50% of home care providers have experienced harassment: survey

Around 50 percent of home care providers reported in a recent government survey that they had experienced some form of harassment by those being cared for, Kyodo News learned Sunday.
In the first extensive survey conducted by the Ministry of Health, Labor and Welfare on people working in the nursing care industry, 81 percent of those reporting harassment said they had been psychologically abused at least once in 2018.
The survey, part of which was obtained by Kyodo, was based on responses from 10,112 people working for 2,155 nursing service providers, of whom 2,532 were involved in home care.
Those who were psychologically harassed typically reported hostile behavior and verbal abuse.

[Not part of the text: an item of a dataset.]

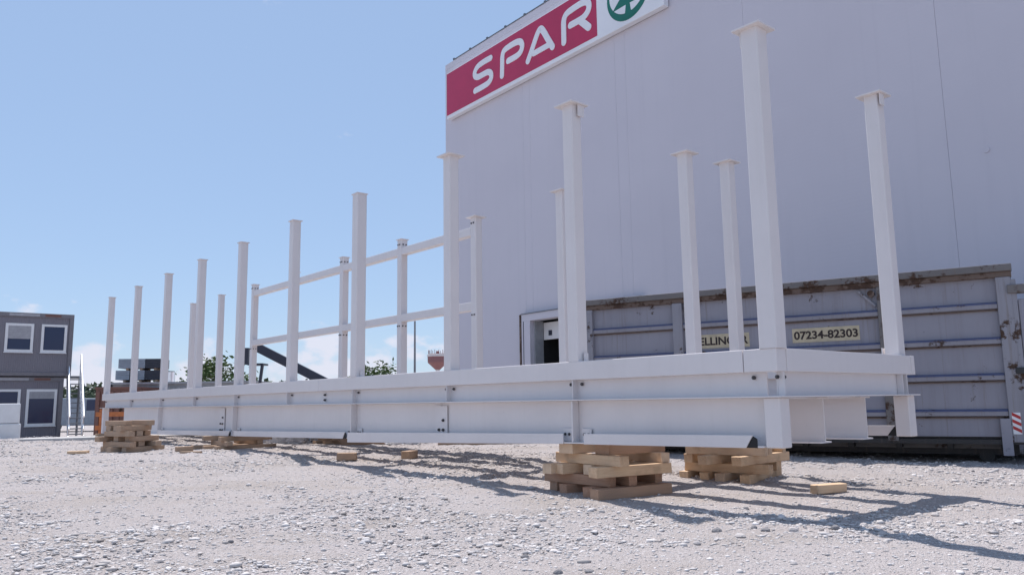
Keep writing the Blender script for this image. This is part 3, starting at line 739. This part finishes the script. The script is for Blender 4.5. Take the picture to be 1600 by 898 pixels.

Around 42 percent of those reporting harassment had been physically abused, with reported cases including objects being thrown at care providers, while 37 percent said they had been sexually harassed, according to the survey.
Of those providing home care, 17 percent said they had been abused by relatives of those being cared for.
Harassment of home care providers has become a serious problem, particularly as many of them are women who visit private homes alone.
In August last year, the Nippon Careservice Craft Union, a national labor union formed by nursing care workers, submitted a petition to the labor ministry asking for better legal protection against sexual and other forms of harassment at work. It also urged the government to provide subsidies so two home care workers can attend each client.
Asked why harassment occurred, 43 percent said clients and their family members did not understand the range of services they were entitled to, while 39 percent said home care work was undervalued.